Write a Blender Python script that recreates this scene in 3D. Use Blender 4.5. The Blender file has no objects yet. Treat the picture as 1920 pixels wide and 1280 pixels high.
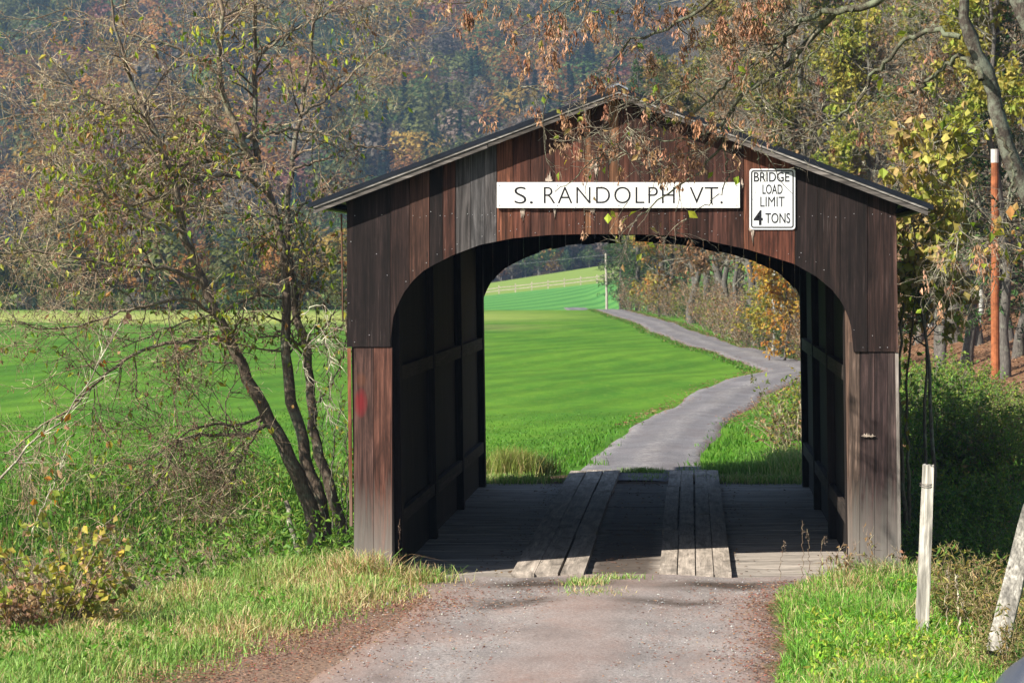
import bpy, math, random
import numpy as np
from mathutils import Vector
rng = np.random.default_rng(7)
random.seed(7)
scn = bpy.context.scene
C = scn.collection
# ------------------------------------------------------------------ camera, sky, sun, exposure
FPX = 4970.0                    # focal length in pixels of the 1920 px wide photograph
PX0, PY0, ZC = 1297.0, 497.0, 3.2
cd = bpy.data.cameras.new("camera")
cam = bpy.data.objects.new("camera", cd); C.objects.link(cam)
cam.location = (0, 0, ZC); cam.rotation_euler = (math.radians(90), 0, 0)
cd.sensor_fit = 'HORIZONTAL'; cd.sensor_width = 36.0; cd.lens = 36.0 * FPX / 1920.0
cd.shift_x = (960 - PX0) / 1920.0; cd.shift_y = -(640 - PY0) / 1920.0
cd.clip_start = 0.1; cd.clip_end = 6000
cd.dof.use_dof = True; cd.dof.focus_distance = 28.0; cd.dof.aperture_fstop = 7.1
scn.camera = cam
SUN_FROM = Vector((-0.96, -0.77, 1.0)).normalized()
w = bpy.data.worlds.new("World"); scn.world = w; w.use_nodes = True
nt = w.node_tree; bg = nt.nodes["Background"]; sk = nt.nodes.new("ShaderNodeTexSky")
sk.sky_type = 'NISHITA'; sk.sun_disc = False
sk.sun_elevation = math.asin(SUN_FROM.z); sk.sun_rotation = math.atan2(SUN_FROM.x, SUN_FROM.y) % (2 * math.pi)
nt.links.new(sk.outputs[0], bg.inputs[0]); bg.inputs[1].default_value = 0.06
sd = bpy.data.lights.new("sun", 'SUN'); sd.energy = 5.0; sd.angle = math.radians(0.53); sd.color = (1.0, 0.93, 0.82)
so = bpy.data.objects.new("sun", sd); C.objects.link(so)
so.rotation_euler = (-SUN_FROM).to_track_quat('-Z', 'Y').to_euler(); so.location = (-30, -20, 40)
scn.view_settings.view_transform = 'Standard'; scn.view_settings.look = 'None'
scn.view_settings.exposure = 1.0; scn.view_settings.gamma = 1.0
try:
    scn.cycles.use_denoising = True; scn.cycles.max_bounces = 6; scn.cycles.transparent_max_bounces = 8
    scn.cycles.diffuse_bounces = 2; scn.cycles.sample_clamp_indirect = 0.6; scn.cycles.use_adaptive_sampling = False; scn.cycles.glossy_bounces = 2; scn.cycles.transmission_bounces = 3; scn.cycles.volume_bounces = 0
except Exception: pass

# ------------------------------------------------------------------ helpers
def px2w(px, py, y):
    return np.array([(px - PX0) * y / FPX, y, ZC - (py - PY0) * y / FPX])
def w2px(x, y, z):
    return PX0 + FPX * x / y, PY0 + FPX * (ZC - z) / y
def sstep(a, b, x):
    t = np.clip((np.asarray(x, float) - a) / (b - a), 0, 1); return t * t * (3 - 2 * t)
def nrm(v):
    return v / np.maximum(np.linalg.norm(v, axis=-1, keepdims=True), 1e-9)
def tag(o, label=None, cat=None, group=None, kind=None):
    if label: o["label"] = label
    if cat: o["category"] = cat
    if group: o["group"] = group
    if kind: o["kind"] = kind
    return o
def empty(name, loc=(0, 0, 0), rz=0.0):
    o = bpy.data.objects.new(name, None); C.objects.link(o); o.location = loc; o.rotation_euler = (0, 0, rz)
    o.empty_display_size = 0.2
    return o
def mk(name, V, F, mat, parent=None, col=None, smooth=False):
    """one mesh object; F = list of (n,k) index arrays"""
    V = np.asarray(V, np.float32).reshape(-1, 3)
    if not isinstance(F, (list, tuple)): F = [F]
    F = [np.asarray(f, np.int32) for f in F if len(f)]
    me = bpy.data.meshes.new(name)
    me.vertices.add(len(V)); me.vertices.foreach_set("co", V.ravel())
    li = np.concatenate([f.ravel() for f in F]); me.loops.add(len(li)); me.loops.foreach_set("vertex_index", li)
    tot = np.concatenate([np.full(len(f), f.shape[1], np.int32) for f in F])
    st = np.concatenate([[0], np.cumsum(tot)[:-1]]).astype(np.int32)
    me.polygons.add(len(tot)); me.polygons.foreach_set("loop_start", st)
    me.polygons.foreach_set("use_smooth", np.full(len(tot), bool(smooth)))
    if col is not None:
        a = me.attributes.new("Col", 'FLOAT_COLOR', 'POINT')
        cc = np.ones((len(V), 4), np.float32); cc[:, :3] = np.asarray(col, np.float32).reshape(-1, 3)
        a.data.foreach_set("color", cc.ravel())
    me.update(calc_edges=True)
    if mat: me.materials.append(mat)
    o = bpy.data.objects.new(name, me); C.objects.link(o)
    if parent is not None: o.parent = parent
    return o
class MB:
    """collects pieces of ONE part"""
    def __init__(s): s.V = []; s.F4 = []; s.F3 = []; s.C = []; s.n = 0
    def add(s, V, F4=(), F3=(), col=(1, 1, 1)):
        V = np.asarray(V, float).reshape(-1, 3)
        if len(F4): s.F4.append(np.asarray(F4, int).reshape(-1, 4) + s.n)
        if len(F3): s.F3.append(np.asarray(F3, int).reshape(-1, 3) + s.n)
        col = np.asarray(col, float)
        s.C.append(np.tile(col, (len(V), 1)) if col.ndim == 1 else col)
        s.V.append(V); s.n += len(V)
    def box(s, a, b, col=(1, 1, 1), rot=None, piv=None, jit=0.0):
        (x0, y0, z0), (x1, y1, z1) = a, b
        V = np.array([[x0, y0, z0], [x1, y0, z0], [x1, y1, z0], [x0, y1, z0], [x0, y0, z1], [x1, y0, z1], [x1, y1, z1], [x0, y1, z1]], float)
        if jit: V += rng.normal(0, jit, V.shape)
        if rot is not None:
            piv = V.mean(0) if piv is None else np.asarray(piv, float)
            V = (V - piv) @ np.asarray(rot).T + piv
        s.add(V, [[0, 3, 2, 1], [4, 5, 6, 7], [0, 1, 5, 4], [1, 2, 6, 5], [2, 3, 7, 6], [3, 0, 4, 7]], col=col)
    def beam(s, p, q, w_, h_, col=(1, 1, 1), up=(0, 0, 1)):
        p, q = np.asarray(p, float), np.asarray(q, float); d = nrm(q - p); u = nrm(np.cross(d, up)); v = np.cross(u, d)
        V = [b + u * (sx * w_ / 2) + v * (sz * h_ / 2) for b in (p, q) for sx, sz in ((-1, -1), (1, -1), (1, 1), (-1, 1))]
        s.add(V, [[0, 1, 2, 3], [7, 6, 5, 4], [0, 4, 5, 1], [1, 5, 6, 2], [2, 6, 7, 3], [3, 7, 4, 0]], col=col)
    def tube(s, pts, rad, sides=8, col=(1, 1, 1), cap=True):
        pts = np.asarray(pts, float); rad = np.broadcast_to(np.asarray(rad, float), (len(pts),))
        V, F = tubes(pts[None], rad[None], sides)
        F3 = []
        if cap:
            n = len(pts); V = np.vstack([V, pts[0], pts[-1]])
            for k in range(sides):
                F3.append([n * sides, (k + 1) % sides, k]); F3.append([n * sides + 1, (n - 1) * sides + k, (n - 1) * sides + (k + 1) % sides])
        s.add(V, F, F3, col=col)
    def build(s, name, mat, parent=None, smooth=False, shear=0.0):
        V = np.vstack(s.V)
        if shear: V = V.copy(); V[:, 0] -= shear * V[:, 2]
        F = []
        if s.F4: F.append(np.vstack(s.F4))
        if s.F3: F.append(np.vstack(s.F3))
        return mk(name, V, F, mat, parent, np.vstack(s.C), smooth)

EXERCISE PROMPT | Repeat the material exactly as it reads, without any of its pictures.

ANSWER TO THIS EXERCISE |
Write a Blender Python script that recreates this scene in 3D. Use Blender 4.5. The Blender file has no objects yet. Treat the picture as 1920 pixels wide and 1280 pixels high.
import bpy, math, random
import numpy as np
from mathutils import Vector
rng = np.random.default_rng(7)
random.seed(7)
scn = bpy.context.scene
C = scn.collection
# ------------------------------------------------------------------ camera, sky, sun, exposure
FPX = 4970.0                    # focal length in pixels of the 1920 px wide photograph
PX0, PY0, ZC = 1297.0, 497.0, 3.2
cd = bpy.data.cameras.new("camera")
cam = bpy.data.objects.new("camera", cd); C.objects.link(cam)
cam.location = (0, 0, ZC); cam.rotation_euler = (math.radians(90), 0, 0)
cd.sensor_fit = 'HORIZONTAL'; cd.sensor_width = 36.0; cd.lens = 36.0 * FPX / 1920.0
cd.shift_x = (960 - PX0) / 1920.0; cd.shift_y = -(640 - PY0) / 1920.0
cd.clip_start = 0.1; cd.clip_end = 6000
cd.dof.use_dof = True; cd.dof.focus_distance = 28.0; cd.dof.aperture_fstop = 7.1
scn.camera = cam
SUN_FROM = Vector((-0.96, -0.77, 1.0)).normalized()
w = bpy.data.worlds.new("World"); scn.world = w; w.use_nodes = True
nt = w.node_tree; bg = nt.nodes["Background"]; sk = nt.nodes.new("ShaderNodeTexSky")
sk.sky_type = 'NISHITA'; sk.sun_disc = False
sk.sun_elevation = math.asin(SUN_FROM.z); sk.sun_rotation = math.atan2(SUN_FROM.x, SUN_FROM.y) % (2 * math.pi)
nt.links.new(sk.outputs[0], bg.inputs[0]); bg.inputs[1].default_value = 0.06
sd = bpy.data.lights.new("sun", 'SUN'); sd.energy = 5.0; sd.angle = math.radians(0.53); sd.color = (1.0, 0.93, 0.82)
so = bpy.data.objects.new("sun", sd); C.objects.link(so)
so.rotation_euler = (-SUN_FROM).to_track_quat('-Z', 'Y').to_euler(); so.location = (-30, -20, 40)
scn.view_settings.view_transform = 'Standard'; scn.view_settings.look = 'None'
scn.view_settings.exposure = 1.0; scn.view_settings.gamma = 1.0
try:
    scn.cycles.use_denoising = True; scn.cycles.max_bounces = 6; scn.cycles.transparent_max_bounces = 8
    scn.cycles.diffuse_bounces = 2; scn.cycles.sample_clamp_indirect = 0.6; scn.cycles.use_adaptive_sampling = False; scn.cycles.glossy_bounces = 2; scn.cycles.transmission_bounces = 3; scn.cycles.volume_bounces = 0
except Exception: pass

# ------------------------------------------------------------------ helpers
def px2w(px, py, y):
    return np.array([(px - PX0) * y / FPX, y, ZC - (py - PY0) * y / FPX])
def w2px(x, y, z):
    return PX0 + FPX * x / y, PY0 + FPX * (ZC - z) / y
def sstep(a, b, x):
    t = np.clip((np.asarray(x, float) - a) / (b - a), 0, 1); return t * t * (3 - 2 * t)
def nrm(v):
    return v / np.maximum(np.linalg.norm(v, axis=-1, keepdims=True), 1e-9)
def tag(o, label=None, cat=None, group=None, kind=None):
    if label: o["label"] = label
    if cat: o["category"] = cat
    if group: o["group"] = group
    if kind: o["kind"] = kind
    return o
def empty(name, loc=(0, 0, 0), rz=0.0):
    o = bpy.data.objects.new(name, None); C.objects.link(o); o.location = loc; o.rotation_euler = (0, 0, rz)
    o.empty_display_size = 0.2
    return o
def mk(name, V, F, mat, parent=None, col=None, smooth=False):
    """one mesh object; F = list of (n,k) index arrays"""
    V = np.asarray(V, np.float32).reshape(-1, 3)
    if not isinstance(F, (list, tuple)): F = [F]
    F = [np.asarray(f, np.int32) for f in F if len(f)]
    me = bpy.data.meshes.new(name)
    me.vertices.add(len(V)); me.vertices.foreach_set("co", V.ravel())
    li = np.concatenate([f.ravel() for f in F]); me.loops.add(len(li)); me.loops.foreach_set("vertex_index", li)
    tot = np.concatenate([np.full(len(f), f.shape[1], np.int32) for f in F])
    st = np.concatenate([[0], np.cumsum(tot)[:-1]]).astype(np.int32)
    me.polygons.add(len(tot)); me.polygons.foreach_set("loop_start", st)
    me.polygons.foreach_set("use_smooth", np.full(len(tot), bool(smooth)))
    if col is not None:
        a = me.attributes.new("Col", 'FLOAT_COLOR', 'POINT')
        cc = np.ones((len(V), 4), np.float32); cc[:, :3] = np.asarray(col, np.float32).reshape(-1, 3)
        a.data.foreach_set("color", cc.ravel())
    me.update(calc_edges=True)
    if mat: me.materials.append(mat)
    o = bpy.data.objects.new(name, me); C.objects.link(o)
    if parent is not None: o.parent = parent
    return o
class MB:
    """collects pieces of ONE part"""
    def __init__(s): s.V = []; s.F4 = []; s.F3 = []; s.C = []; s.n = 0
    def add(s, V, F4=(), F3=(), col=(1, 1, 1)):
        V = np.asarray(V, float).reshape(-1, 3)
        if len(F4): s.F4.append(np.asarray(F4, int).reshape(-1, 4) + s.n)
        if len(F3): s.F3.append(np.asarray(F3, int).reshape(-1, 3) + s.n)
        col = np.asarray(col, float)
        s.C.append(np.tile(col, (len(V), 1)) if col.ndim == 1 else col)
        s.V.append(V); s.n += len(V)
    def box(s, a, b, col=(1, 1, 1), rot=None, piv=None, jit=0.0):
        (x0, y0, z0), (x1, y1, z1) = a, b
        V = np.array([[x0, y0, z0], [x1, y0, z0], [x1, y1, z0], [x0, y1, z0], [x0, y0, z1], [x1, y0, z1], [x1, y1, z1], [x0, y1, z1]], float)
        if jit: V += rng.normal(0, jit, V.shape)
        if rot is not None:
            piv = V.mean(0) if piv is None else np.asarray(piv, float)
            V = (V - piv) @ np.asarray(rot).T + piv
        s.add(V, [[0, 3, 2, 1], [4, 5, 6, 7], [0, 1, 5, 4], [1, 2, 6, 5], [2, 3, 7, 6], [3, 0, 4, 7]], col=col)
    def beam(s, p, q, w_, h_, col=(1, 1, 1), up=(0, 0, 1)):
        p, q = np.asarray(p, float), np.asarray(q, float); d = nrm(q - p); u = nrm(np.cross(d, up)); v = np.cross(u, d)
        V = [b + u * (sx * w_ / 2) + v * (sz * h_ / 2) for b in (p, q) for sx, sz in ((-1, -1), (1, -1), (1, 1), (-1, 1))]
        s.add(V, [[0, 1, 2, 3], [7, 6, 5, 4], [0, 4, 5, 1], [1, 5, 6, 2], [2, 6, 7, 3], [3, 7, 4, 0]], col=col)
    def tube(s, pts, rad, sides=8, col=(1, 1, 1), cap=True):
        pts = np.asarray(pts, float); rad = np.broadcast_to(np.asarray(rad, float), (len(pts),))
        V, F = tubes(pts[None], rad[None], sides)
        F3 = []
        if cap:
            n = len(pts); V = np.vstack([V, pts[0], pts[-1]])
            for k in range(sides):
                F3.append([n * sides, (k + 1) % sides, k]); F3.append([n * sides + 1, (n - 1) * sides + k, (n - 1) * sides + (k + 1) % sides])
        s.add(V, F, F3, col=col)
    def build(s, name, mat, parent=None, smooth=False, shear=0.0):
        V = np.vstack(s.V)
        if shear: V = V.copy(); V[:, 0] -= shear * V[:, 2]
        F = []
        if s.F4: F.append(np.vstack(s.F4))
        if s.F3: F.append(np.vstack(s.F3))
        return mk(name, V, F, mat, parent, np.vstack(s.C), smooth)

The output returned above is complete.